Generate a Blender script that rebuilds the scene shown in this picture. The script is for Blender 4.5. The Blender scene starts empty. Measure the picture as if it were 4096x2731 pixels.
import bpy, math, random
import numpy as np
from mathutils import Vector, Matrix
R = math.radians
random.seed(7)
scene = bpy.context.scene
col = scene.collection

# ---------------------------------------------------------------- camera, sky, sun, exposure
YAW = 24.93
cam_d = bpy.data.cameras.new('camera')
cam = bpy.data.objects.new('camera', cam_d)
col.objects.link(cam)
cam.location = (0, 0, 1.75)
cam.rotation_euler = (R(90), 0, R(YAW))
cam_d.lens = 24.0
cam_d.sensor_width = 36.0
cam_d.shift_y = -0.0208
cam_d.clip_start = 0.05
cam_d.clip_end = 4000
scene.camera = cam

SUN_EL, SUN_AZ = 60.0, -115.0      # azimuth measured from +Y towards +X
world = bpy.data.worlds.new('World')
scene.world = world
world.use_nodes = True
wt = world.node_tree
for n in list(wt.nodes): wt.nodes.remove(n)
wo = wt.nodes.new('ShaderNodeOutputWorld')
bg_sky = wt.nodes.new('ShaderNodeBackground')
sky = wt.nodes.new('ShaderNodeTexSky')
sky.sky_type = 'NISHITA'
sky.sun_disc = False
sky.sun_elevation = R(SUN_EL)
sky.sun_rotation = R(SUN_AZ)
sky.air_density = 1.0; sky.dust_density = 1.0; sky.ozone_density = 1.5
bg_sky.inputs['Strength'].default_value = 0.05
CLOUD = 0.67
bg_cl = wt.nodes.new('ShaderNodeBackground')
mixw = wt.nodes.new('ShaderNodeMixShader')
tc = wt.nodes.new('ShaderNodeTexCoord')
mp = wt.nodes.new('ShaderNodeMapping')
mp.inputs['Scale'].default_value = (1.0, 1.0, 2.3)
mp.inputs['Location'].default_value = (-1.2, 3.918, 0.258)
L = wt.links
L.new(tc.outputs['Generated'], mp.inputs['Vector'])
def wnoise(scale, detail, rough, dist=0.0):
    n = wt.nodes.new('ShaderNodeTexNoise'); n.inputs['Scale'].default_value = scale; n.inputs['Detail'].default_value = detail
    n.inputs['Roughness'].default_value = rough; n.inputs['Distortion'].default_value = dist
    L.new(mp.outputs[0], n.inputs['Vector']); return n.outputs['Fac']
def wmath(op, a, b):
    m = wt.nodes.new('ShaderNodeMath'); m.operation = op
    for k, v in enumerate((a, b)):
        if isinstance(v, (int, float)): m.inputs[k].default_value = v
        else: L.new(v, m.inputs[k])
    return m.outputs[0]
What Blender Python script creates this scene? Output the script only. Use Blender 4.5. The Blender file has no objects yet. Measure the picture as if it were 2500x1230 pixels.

::::

## AIM OF THE TASK
Take the entries above and copy them out exactly.

## EXPECTED ANSWER
Generate a Blender script that rebuilds the scene shown in this picture. The script is for Blender 4.5. The Blender scene starts empty. Measure the picture as if it were 4096x2731 pixels.
import bpy, math, random
import numpy as np
from mathutils import Vector, Matrix
R = math.radians
random.seed(7)
scene = bpy.context.scene
col = scene.collection

# ---------------------------------------------------------------- camera, sky, sun, exposure
YAW = 24.93
cam_d = bpy.data.cameras.new('camera')
cam = bpy.data.objects.new('camera', cam_d)
col.objects.link(cam)
cam.location = (0, 0, 1.75)
cam.rotation_euler = (R(90), 0, R(YAW))
cam_d.lens = 24.0
cam_d.sensor_width = 36.0
cam_d.shift_y = -0.0208
cam_d.clip_start = 0.05
cam_d.clip_end = 4000
scene.camera = cam

SUN_EL, SUN_AZ = 60.0, -115.0      # azimuth measured from +Y towards +X
world = bpy.data.worlds.new('World')
scene.world = world
world.use_nodes = True
wt = world.node_tree
for n in list(wt.nodes): wt.nodes.remove(n)
wo = wt.nodes.new('ShaderNodeOutputWorld')
bg_sky = wt.nodes.new('ShaderNodeBackground')
sky = wt.nodes.new('ShaderNodeTexSky')
sky.sky_type = 'NISHITA'
sky.sun_disc = False
sky.sun_elevation = R(SUN_EL)
sky.sun_rotation = R(SUN_AZ)
sky.air_density = 1.0; sky.dust_density = 1.0; sky.ozone_density = 1.5
bg_sky.inputs['Strength'].default_value = 0.05
CLOUD = 0.67
bg_cl = wt.nodes.new('ShaderNodeBackground')
mixw = wt.nodes.new('ShaderNodeMixShader')
tc = wt.nodes.new('ShaderNodeTexCoord')
mp = wt.nodes.new('ShaderNodeMapping')
mp.inputs['Scale'].default_value = (1.0, 1.0, 2.3)
mp.inputs['Location'].default_value = (-1.2, 3.918, 0.258)
L = wt.links
L.new(tc.outputs['Generated'], mp.inputs['Vector'])
def wnoise(scale, detail, rough, dist=0.0):
    n = wt.nodes.new('ShaderNodeTexNoise'); n.inputs['Scale'].default_value = scale; n.inputs['Detail'].default_value = detail
    n.inputs['Roughness'].default_value = rough; n.inputs['Distortion'].default_value = dist
    L.new(mp.outputs[0], n.inputs['Vector']); return n.outputs['Fac']
def wmath(op, a, b):
    m = wt.nodes.new('ShaderNodeMath'); m.operation = op
    for k, v in enumerate((a, b)):
        if isinstance(v, (int, float)): m.inputs[k].default_value = v
        else: L.new(v, m.inputs[k])
    return m.outputs[0]
What Blender Python script creates this scene? Output the script only. Use Blender 4.5. The Blender file has no objects yet. Measure the picture as if it were 2500x1230 pixels.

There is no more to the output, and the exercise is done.